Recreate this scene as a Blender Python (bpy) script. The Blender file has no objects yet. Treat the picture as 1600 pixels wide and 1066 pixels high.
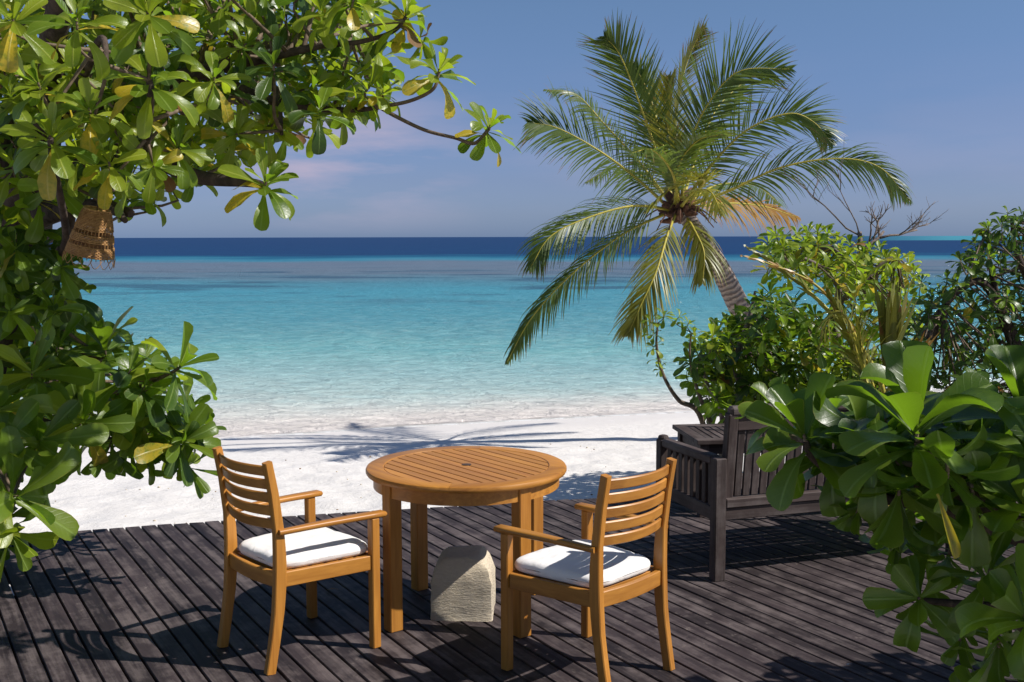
import bpy, math, random
import numpy as np
from mathutils import Vector, Matrix, Quaternion, noise

R = math.radians
rng = random.Random(7)
sc = bpy.context.scene
C = sc.collection

# ------------------------------------------------------------------ camera
FPX, CAMH, PITCH, ROLL = 1703.8, 1.8547, 0.0952, 0.0024
cam_d = bpy.data.cameras.new('camera')
cam = bpy.data.objects.new('camera', cam_d)
C.objects.link(cam)
cam_d.sensor_width = 36.0
cam_d.lens = 36.0 * FPX / 1600.0
cam_d.clip_start = 0.05
cam_d.clip_end = 60000
cam.matrix_world = Matrix.Translation((0, 0, CAMH)) @ Matrix.Rotation(math.pi / 2 - PITCH, 4, 'X') @ Matrix.Rotation(-ROLL, 4, 'Z')
sc.camera = cam

# ------------------------------------------------------------------ light
SUN_EL, SUN_AZ = R(45), math.atan2(0.977, -0.21)      # azimuth from +Y towards +X
SUNV = Vector((math.sin(SUN_AZ) * math.cos(SUN_EL), math.cos(SUN_AZ) * math.cos(SUN_EL), math.sin(SUN_EL)))
sd = bpy.data.lights.new('sun', 'SUN')
sd.energy = 5.0
sd.angle = R(0.55)
sd.color = (1.0, 0.96, 0.90)
so = bpy.data.objects.new('sun', sd)
C.objects.link(so)
so.rotation_euler = SUNV.to_track_quat('Z', 'Y').to_euler()

world = bpy.data.worlds.new('World')
sc.world = world
world.use_nodes = True
wt = world.node_tree
wt.nodes.clear()
def wn(t, **k):
    n = wt.nodes.new(t)
    for a, b in k.items(): setattr(n, a, b)
    return n
out = wn('ShaderNodeOutputWorld'); bg = wn('ShaderNodeBackground')
sky = wn('ShaderNodeTexSky', sky_type='NISHITA', sun_disc=False, sun_elevation=SUN_EL, sun_rotation=SUN_AZ,
         altitude=0, air_density=1.0, dust_density=0.6, ozone_density=2.5)
bg.inputs['Strength'].default_value = 0.1165
tc = wn('ShaderNodeTexCoord'); sep = wn('ShaderNodeSeparateXYZ')
wt.links.new(tc.outputs['Generated'], sep.inputs[0])
# sky tint by height: bluer at the horizon, kept low overhead to deepen shade
rampz = wn('ShaderNodeValToRGB')
wt.links.new(sep.outputs['Z'], rampz.inputs[0])
e = rampz.color_ramp.elements
def c15(*c): return tuple(v / 1.5 for v in c) + (1,)
e[0].position = 0.0; e[0].color = c15(.53, .76, 1.5)
e[1].position = 0.40; e[1].color = c15(.70, .80, .97)
for p_, c_ in ((0.02, (.55, .71, 1.30)), (0.05, (.57, .66, 1.12)), (0.1, (.60, .68, 1.02)), (0.2, (.71, .81, 1.0))):
    q_ = e.new(p_); q_.color = c15(*c_)
mul = wn('ShaderNodeMix', data_type='RGBA', blend_type='MULTIPLY')
mul.inputs['Factor'].default_value = 1
wt.links.new(sky.outputs[0], mul.inputs['A']); wt.links.new(rampz.outputs[0], mul.inputs['B'])
# wispy clouds low over the sea
mp = wn('ShaderNodeMapping'); mp.inputs['Scale'].default_value = (5.0, 5.0, 26.0); mp.inputs['Location'].default_value = (1.3, 0.4, 0.55)
nz = wn('ShaderNodeTexNoise'); nz.inputs['Scale'].default_value = 1.0; nz.inputs['Detail'].default_value = 5; nz.inputs['Roughness'].default_value = 0.55
wt.links.new(tc.outputs['Generated'], mp.inputs[0]); wt.links.new(mp.outputs[0], nz.inputs['Vector'])
cr = wn('ShaderNodeValToRGB'); cr.color_ramp.elements[0].position = 0.40; cr.color_ramp.elements[1].position = 0.58
wt.links.new(nz.outputs[0], cr.inputs[0])
band = wn('ShaderNodeValToRGB')
band.color_ramp.elements[0].position = 0.0; band.color_ramp.elements[0].color = (0, 0, 0, 1)
band.color_ramp.elements[1].position = 0.16; band.color_ramp.elements[1].color = (0, 0, 0, 1)
b1 = band.color_ramp.elements.new(0.065); b1.color = (1, 1, 1, 1)
wt.links.new(sep.outputs['Z'], band.inputs[0])
cm = wn('ShaderNodeMath', operation='MULTIPLY')
wt.links.new(cr.outputs[0], cm.inputs[0]); wt.links.new(band.outputs[0], cm.inputs[1])
cm2 = wn('ShaderNodeMath', operation='MULTIPLY'); cm2.inputs[1].default_value = 0.95
azm = wn('ShaderNodeMath', operation='ADD'); azm.inputs[1].default_value = .15
wt.links.new(sep.outputs['X'], azm.inputs[0])
aza = wn('ShaderNodeMath', operation='ABSOLUTE'); wt.links.new(azm.outputs[0], aza.inputs[0])
azr = wn('ShaderNodeValToRGB'); wt.links.new(aza.outputs[0], azr.inputs[0])
azr.color_ramp.elements[0].position = .03; azr.color_ramp.elements[0].color = (1, 1, 1, 1)
azr.color_ramp.elements[1].position = .13; azr.color_ramp.elements[1].color = (.12, .12, .12, 1)
cm3 = wn('ShaderNodeMath', operation='MULTIPLY'); wt.links.new(cm.outputs[0], cm3.inputs[0]); wt.links.new(azr.outputs[0], cm3.inputs[1])
wt.links.new(cm3.outputs[0], cm2.inputs[0])
mx = wn('ShaderNodeMix', data_type='RGBA')
mx.inputs['B'].default_value = (3.6, 3.25, 4.3, 1)
wt.links.new(cm2.outputs[0], mx.inputs['Factor']); wt.links.new(mul.outputs['Result'], mx.inputs['A'])
wt.links.new(mx.outputs['Result'], bg.inputs['Color']); wt.links.new(bg.outputs[0], out.inputs[0])

sc.view_settings.view_transform = 'Standard'
sc.view_settings.look = 'None'
sc.view_settings.gamma = 1
sc.view_settings.exposure = 0.20
sc.view_settings.use_curve_mapping = False
try:
    sc.cycles.max_bounces = 8
    sc.cycles.transparent_max_bounces = 12
    sc.cycles.caustics_reflective = False
    sc.cycles.caustics_refractive = False
    sc.cycles.sample_clamp_indirect = 6
except Exception:
    pass

# ------------------------------------------------------------------ helpers
def at(px, py, Y):
    """world point seen at a photo pixel (1600x1066) at forward distance Y"""
    u = px - 800; v = 533 - py
    cr_, sr_ = math.cos(ROLL), math.sin(ROLL)
    uu = u * cr_ + v * sr_; vv = -u * sr_ + v * cr_
    d = Vector((uu, FPX * math.cos(PITCH) + vv * math.sin(PITCH), vv * math.cos(PITCH) - FPX * math.sin(PITCH)))
    return Vector((d.x * Y / d.y, Y, CAMH + d.z * Y / d.y))

def to_px(p):
    x, y, z = p[0], p[1], p[2] - CAMH
    c, s = math.cos(PITCH), math.sin(PITCH)
    zc = y * c - z * s; yc = y * s + z * c
    if zc < 0.05: return None
    return 800 + FPX * x / zc, 533 - FPX * yc / zc

def empty(name, loc=(0, 0, 0), rz=0.0):
    o = bpy.data.objects.new(name, None); C.objects.link(o)
    o.location = loc; o.rotation_euler = (0, 0, rz)
    o.empty_display_size = 0.1
    return o

def tag(o, label=None, cat=None, group=None, kind=None):
    if label: o['label'] = label
    if cat: o['category'] = cat
    if group: o['group'] = group
    if kind: o['kind'] = kind
    return o

def mesh(name, verts, faces, mats, smooth=False, mi=None):
    m = bpy.data.meshes.new(name)
    m.from_pydata([tuple(v) for v in verts], [], faces)
    for x in (mats if isinstance(mats, (list, tuple)) else [mats]): m.materials.append(x)
    if mi is not None: m.polygons.foreach_set('material_index', mi)
    if smooth: m.polygons.foreach_set('use_smooth', [True] * len(m.polygons))
    m.update()
    return m

def link(name, m, parent=None, loc=None, rz=None, matrix=None):
    o = bpy.data.objects.new(name, m); C.objects.link(o)
    if parent is not None: o.parent = parent
    if loc is not None: o.location = loc
    if rz is not None: o.rotation_euler = (0, 0, rz)
    if matrix is not None: o.matrix_basis = matrix
    return o

def catmull(pts, n):
    P = [Vector(p) for p in pts]
    if len(P) < 3:
        return [P[0].lerp(P[-1], i / n) for i in range(n + 1)]
    P = [P[0] * 2 - P[1]] + P + [P[-1] * 2 - P[-2]]
    o = []
    seg = len(P) - 3
    for i in range(n + 1):
        t = i / n * seg; k = min(int(t), seg - 1); t -= k
        a, b, c, d = P[k:k + 4]
        o.append(0.5 * ((2 * b) + (c - a) * t + (2 * a - 5 * b + 4 * c - d) * t * t + (3 * b - a - 3 * c + d) * t ** 3))
    return o

def tube(pts, radii, sides=8, cap=True, flat=1.0):
    """returns verts, faces; radii interpolated over pts"""
    V, F = [], []
    n = len(pts)
    up = Vector((0.13, 0.21, 1)).normalized()
    for i, p in enumerate(pts):
        t = (pts[min(i + 1, n - 1)] - pts[max(i - 1, 0)])
        t = t.normalized() if t.length > 1e-9 else Vector((0, 0, 1))
        a = t.cross(up)
        if a.length < 1e-3: a = t.cross(Vector((1, 0, 0)))
        a.normalize(); b = t.cross(a)
        u = i / (n - 1) * (len(radii) - 1); k = min(int(u), len(radii) - 2) if len(radii) > 1 else 0
        r = radii[0] if len(radii) == 1 else radii[k] * (1 - (u - k)) + radii[k + 1] * (u - k)
        for j in range(sides):
            th = 2 * math.pi * j / sides
            V.append(p + (a * math.cos(th) + b * (math.sin(th) * flat)) * r)
    for i in range(n - 1):
        for j in range(sides):
            a0 = i * sides + j; a1 = i * sides + (j + 1) % sides
            F.append((a0, a1, a1 + sides, a0 + sides))
    if cap:
        F.append(tuple(range(sides - 1, -1, -1))); F.append(tuple((n - 1) * sides + j for j in range(sides)))
    return V, F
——
Pictures stay out. Repeat only the lines from the beginning of the data through the line that has "C = sc.collection".

• _Answer to the problem_
Recreate this scene as a Blender Python (bpy) script. The Blender file has no objects yet. Treat the picture as 1600 pixels wide and 1066 pixels high.
import bpy, math, random
import numpy as np
from mathutils import Vector, Matrix, Quaternion, noise

R = math.radians
rng = random.Random(7)
sc = bpy.context.scene
C = sc.collection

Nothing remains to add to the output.